• Exercise: Nothing outside the range is to be copied. From the entries below, reproduce exactly the lines starting at the one with "Build this scene" and ending at the one with "COL = S.collection", without pictures.
-------- Task input
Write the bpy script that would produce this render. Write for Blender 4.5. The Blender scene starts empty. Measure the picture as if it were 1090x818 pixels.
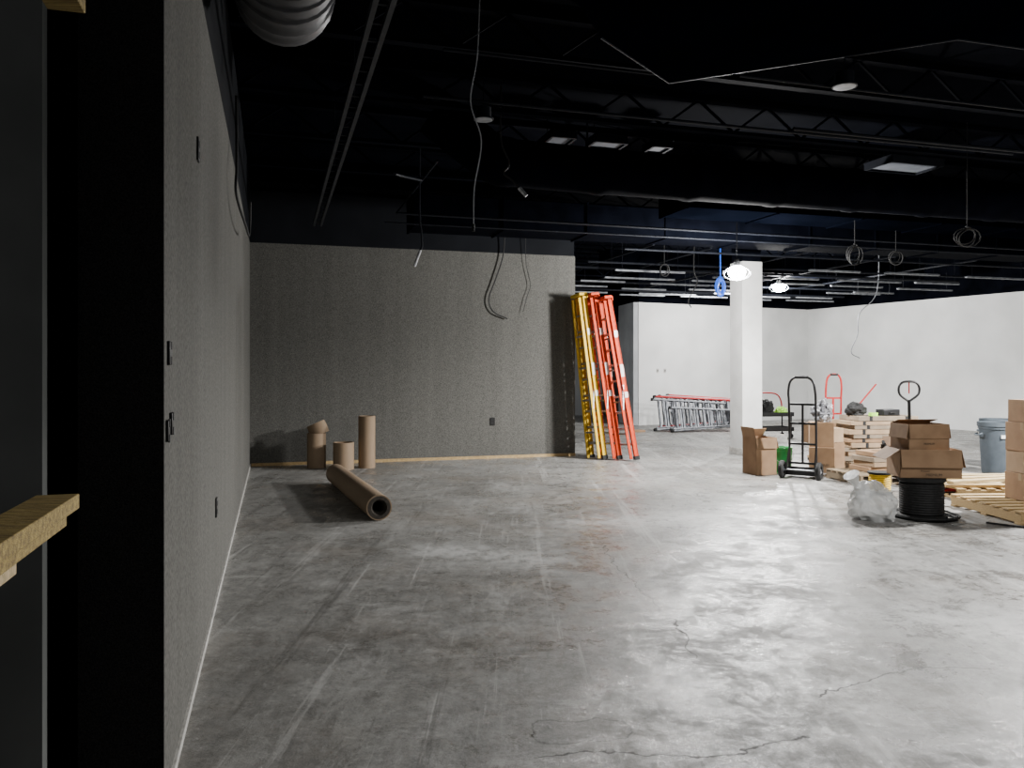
import bpy, math, random
from mathutils import Vector, Matrix, noise
random.seed(4)
ANG=math.atan(0.2976)
CX,CY=-4.3,13.1
A=Vector((math.cos(ANG),math.sin(ANG),0)); B=Vector((-math.sin(ANG),math.cos(ANG),0))
def R(s,t,z=0): return Vector((CX,CY,0))+A*s+B*t+Vector((0,0,z))
COL=bpy.context.scene.collection
# ---------------------------------------------------------------- materials
def mat(name,c1,c2=None,rough=.6,metal=0,scale=8,bump=0,bscale=60,detail=4,stretch=(1,1,1),emit=None,es=0,alpha=1,trans=0,lo=.35,hi=.65,spec=.5):
    m=bpy.data.materials.new(name); m.use_nodes=True
    nt=m.node_tree; N=nt.nodes; L=nt.links; b=N['Principled BSDF']
    b.inputs['Roughness'].default_value=rough; b.inputs['Metallic'].default_value=metal
    b.inputs['Specular IOR Level'].default_value=spec
    c2=c2 or tuple(min(1,x*.82) for x in c1)
    tc=N.new('ShaderNodeTexCoord'); mp=N.new('ShaderNodeMapping'); mp.inputs['Scale'].default_value=stretch
    L.new(tc.outputs['Object'],mp.inputs[0])
    n=N.new('ShaderNodeTexNoise'); n.inputs['Scale'].default_value=scale; n.inputs['Detail'].default_value=detail
    L.new(mp.outputs[0],n.inputs['Vector'])
    r=N.new('ShaderNodeValToRGB'); r.color_ramp.elements[0].position=lo; r.color_ramp.elements[1].position=hi
    r.color_ramp.elements[0].color=(*c2,1); r.color_ramp.elements[1].color=(*c1,1)
    L.new(n.outputs[0],r.inputs[0]); L.new(r.outputs[0],b.inputs['Base Color'])
    if bump:
        n2=N.new('ShaderNodeTexNoise'); n2.inputs['Scale'].default_value=bscale; L.new(mp.outputs[0],n2.inputs['Vector'])
        bp=N.new('ShaderNodeBump'); bp.inputs['Strength'].default_value=bump; bp.inputs['Distance'].default_value=.01
        L.new(n2.outputs[0],bp.inputs['Height']); L.new(bp.outputs[0],b.inputs['Normal'])
    if emit:
        b.inputs['Emission Color'].default_value=(*emit,1); b.inputs['Emission Strength'].default_value=es
    b.inputs['Alpha'].default_value=alpha; b.inputs['Transmission Weight'].default_value=trans
    return m
K={}
K['black']=mat('black_paint',(.0020,.0024,.0042),(.0010,.0013,.0024),.9,scale=3,spec=.01)
K['joist']=mat('black_painted_steel',(.0030,.0037,.0062),(.0016,.0021,.0036),.8,scale=3,spec=.02)
K['blackwall']=mat('black_wall_paint',(.0085,.0095,.012),(.006,.0068,.0086),.85,scale=2,spec=.1)
K['ductblack']=mat('black_duct_paint',(.0018,.0023,.0045),(.0009,.0012,.0025),.8,scale=4,bump=.1,bscale=12,spec=.01)
K['plenum']=mat('matt_black_plenum',(.0012,.0016,.0032),(.0006,.0009,.0018),.95,scale=1.5,spec=0)
K['spiral']=mat('dark_grey_spiral_duct',(.09,.09,.095),(.055,.055,.06),.5,.3,scale=6)
K['conduit']=mat('painted_conduit',(.010,.0115,.016),(.006,.007,.010),.55,.1,scale=10,spec=.12)
K['strut']=mat('dark_grey_strut_metal',(.035,.037,.042),(.02,.022,.026),.5,.2,scale=10,spec=.3)
K['galv']=mat('galvanised_metal',(.45,.46,.48),(.3,.31,.33),.4,.8,scale=20)
K['white']=mat('white_drywall_primer',(.70,.705,.69),(.54,.545,.535),.8,scale=.9,detail=7,bump=.08,bscale=8,lo=.3,hi=.7)
K['colwhite']=mat('white_column_paint',(.58,.58,.565),(.50,.50,.485),.8,scale=3,bump=.05,bscale=10)
K['greydry']=mat('grey_drywall',(.36,.37,.38),(.28,.29,.30),.8,scale=1.5)
K['darkgrey']=mat('dark_grey_panel',(.13,.136,.13),(.085,.09,.085),.5,scale=2)
K['jamb']=mat('charcoal_jamb_texture',(.024,.023,.022),(.007,.007,.007),.85,scale=160,bump=.2,bscale=200,spec=.15)
K['dryraw']=mat('raw_drywall_edge',(.46,.45,.42),(.30,.29,.27),.8,scale=20)
K['card']=mat('brown_cardboard',(.29,.18,.098),(.22,.13,.068),.8,scale=5,bump=.05)
K['card2']=mat('pale_cardboard',(.34,.24,.15),(.27,.185,.11),.8,scale=5,bump=.05)
K['card3']=mat('grey_brown_cardboard',(.25,.195,.14),(.185,.143,.10),.8,scale=5,bump=.05)
K['cardin']=mat('cardboard_inside',(.18,.115,.065),(.13,.08,.045),.85,scale=5)
K['paper']=mat('brown_paper_roll',(.27,.19,.12),(.21,.148,.09),.75,scale=4,stretch=(1,1,.2),bump=.1,bscale=20)
K['rolldark']=mat('roll_core_dark',(.05,.04,.03),(.02,.017,.013),.9,scale=30)
K['tape']=mat('packing_tape',(.36,.27,.17),(.30,.22,.14),.25,scale=10)
K['wood']=mat('pine_lumber',(.50,.355,.17),(.31,.205,.085),.65,scale=7,stretch=(1,12,12),bump=.1)
K['woodpale']=mat('pale_pine',(.54,.42,.24),(.36,.275,.135),.65,scale=6,stretch=(1,14,14),bump=.1)
K['woodyellow']=mat('rough_yellow_pine',(.42,.31,.10),(.20,.14,.05),.75,scale=9,stretch=(1,9,9),bump=.5,bscale=30)
K['wooddark']=mat('weathered_pallet_wood',(.24,.18,.11),(.13,.095,.06),.8,scale=7,stretch=(1,12,12))
K['yellow']=mat('yellow_fibreglass',(.75,.50,.03),(.62,.40,.02),.55,scale=20,spec=.25)
K['orange']=mat('orange_red_fibreglass',(.58,.060,.016),(.46,.040,.010),.6,scale=20,spec=.15)
K['redfib']=mat('red_fibreglass',(.50,.025,.028),(.38,.017,.02),.55,scale=20,spec=.2)
K['alu']=mat('aluminium',(.62,.63,.65),(.45,.46,.48),.35,.75,scale=30)
K['aludull']=mat('dull_grey_aluminium',(.30,.31,.33),(.17,.18,.20),.45,.6,scale=12)
K['rubber']=mat('black_rubber',(.018,.018,.018),(.009,.009,.009),.7,scale=30,spec=.3)
K['blackmetal']=mat('black_powder_coat',(.016,.016,.018),(.011,.011,.012),.4,.3,scale=30)
K['redmetal']=mat('red_powder_coat',(.40,.02,.02),(.30,.014,.014),.5,.1,scale=30,spec=.25)
K['green']=mat('green_plastic',(.03,.40,.09),(.02,.32,.07),.4,scale=5)
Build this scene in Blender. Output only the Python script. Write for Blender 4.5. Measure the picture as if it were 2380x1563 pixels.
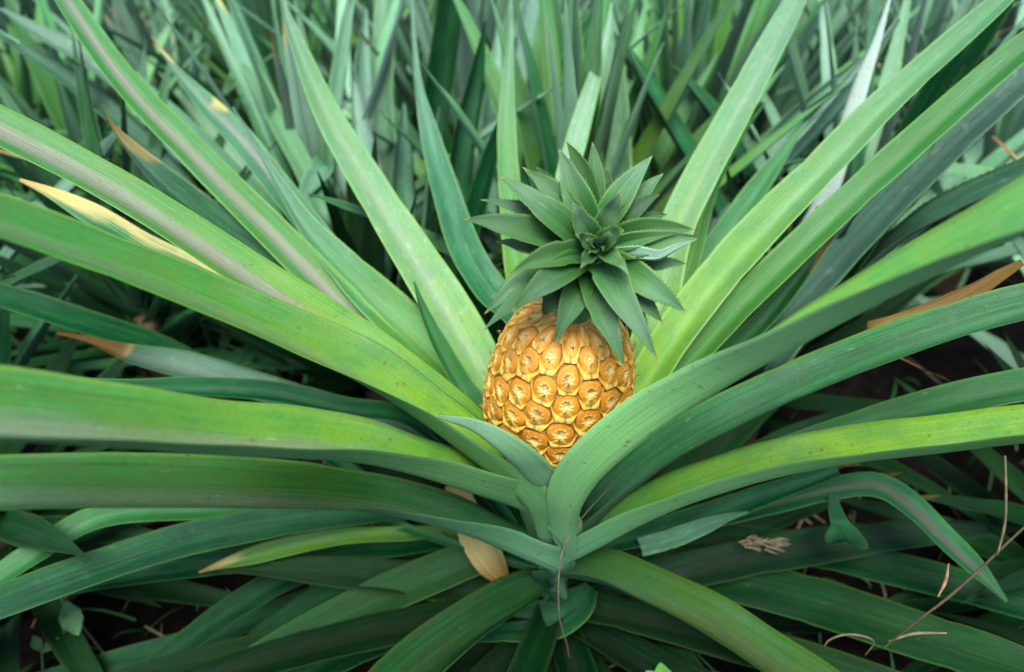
import bpy, math, random
import numpy as np
from mathutils import Vector

R = math.radians
for o in list(bpy.data.objects): bpy.data.objects.remove(o)
S = bpy.context.scene
COL = S.collection

# ---------------------------------------------------------------- camera, sky, sun, exposure
CAM = Vector((0.0, 0.0, 0.90)); PITCH = R(45)
cd = bpy.data.cameras.new('camera'); cam = bpy.data.objects.new('camera', cd); COL.objects.link(cam)
cam.location = CAM; cam.rotation_euler = (R(90) - PITCH, 0, 0)
cd.lens = 24; cd.sensor_width = 36; cd.clip_start = 0.02; cd.clip_end = 200
cd.dof.use_dof = True; cd.dof.focus_distance = 0.53; cd.dof.aperture_fstop = 3.4
S.camera = cam
SUN_EL, SUN_AZ = R(76), R(185)
w = bpy.data.worlds.new('World'); S.world = w; w.use_nodes = True
nt = w.node_tree; bg = nt.nodes['Background']
sky = nt.nodes.new('ShaderNodeTexSky'); sky.sky_type = 'NISHITA'; sky.sun_disc = False
sky.sun_elevation = SUN_EL; sky.sun_rotation = SUN_AZ; sky.dust_density = 3.0; sky.air_density = 1.0
nt.links.new(sky.outputs[0], bg.inputs[0]); bg.inputs[1].default_value = 0.11
sl = bpy.data.lights.new('sun', 'SUN'); sl.energy = 2.2; sl.angle = R(35); sl.color = (1.0, 0.985, 0.95)
so = bpy.data.objects.new('sun', sl); COL.objects.link(so)
sd = Vector((math.sin(SUN_AZ) * math.cos(SUN_EL), math.cos(SUN_AZ) * math.cos(SUN_EL), math.sin(SUN_EL)))
so.rotation_euler = sd.to_track_quat('Z', 'Y').to_euler()
S.view_settings.view_transform = 'Standard'; S.view_settings.look = 'None'
S.view_settings.gamma = 1; S.view_settings.exposure = 2.1
S.cycles.max_bounces = 6; S.cycles.diffuse_bounces = 2; S.cycles.glossy_bounces = 2
S.cycles.transmission_bounces = 2; S.cycles.use_denoising = True

# ---------------------------------------------------------------- helpers
FV = 2380 * 24 / 36.0        # focal length in photo-view pixels (2380 wide)
CR = Vector((1, 0, 0)); CU = Vector((0, math.sin(PITCH), math.cos(PITCH))); CF = Vector((0, math.cos(PITCH), -math.sin(PITCH)))
def at(x, y, d):
    return CAM + CF * d + CR * ((x - 1190) * d / FV) + CU * (-(y - 781.5) * d / FV)

def tag(o, label=None, cat=None, group=None, kind=None):
    if label: o['label'] = label
    if cat: o['category'] = cat
    if group: o['group'] = group
    if kind: o['kind'] = kind
    return o
def empty(name, loc):
    o = bpy.data.objects.new(name, None); COL.objects.link(o); o.location = loc; o.empty_display_size = .05
    return o
def link(name, me, parent=None):
    o = bpy.data.objects.new(name, me); COL.objects.link(o)
    if parent is not None:
        o.parent = parent
        if parent.type == 'EMPTY' or True:
            o.matrix_parent_inverse.identity()
            base = Vector(parent.location)
            p = parent.parent
            while p is not None: base += Vector(p.location); p = p.parent
            o.location = -base
    return o
def mesh_np(name, V, F, mats, fmat=None, smooth=True, attrs=None):
    me = bpy.data.meshes.new(name)
    me.from_pydata([tuple(v) for v in V], [], [tuple(f) for f in F])
    for m in mats: me.materials.append(m)
    if fmat is not None: me.polygons.foreach_set('material_index', np.asarray(fmat, dtype=np.int32))
    if smooth: me.polygons.foreach_set('use_smooth', np.ones(len(me.polygons), dtype=bool))
    for k, a in (attrs or {}).items():
        at_ = me.attributes.new(k, 'FLOAT_VECTOR', 'POINT'); at_.data.foreach_set('vector', np.asarray(a, dtype=np.float32).ravel())
    me.update()
    return me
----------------
• Exercise response:
Build this scene in Blender. Output only the Python script. Write for Blender 4.5. Measure the picture as if it were 2380x1563 pixels.
import bpy, math, random
import numpy as np
from mathutils import Vector

R = math.radians
for o in list(bpy.data.objects): bpy.data.objects.remove(o)
S = bpy.context.scene
COL = S.collection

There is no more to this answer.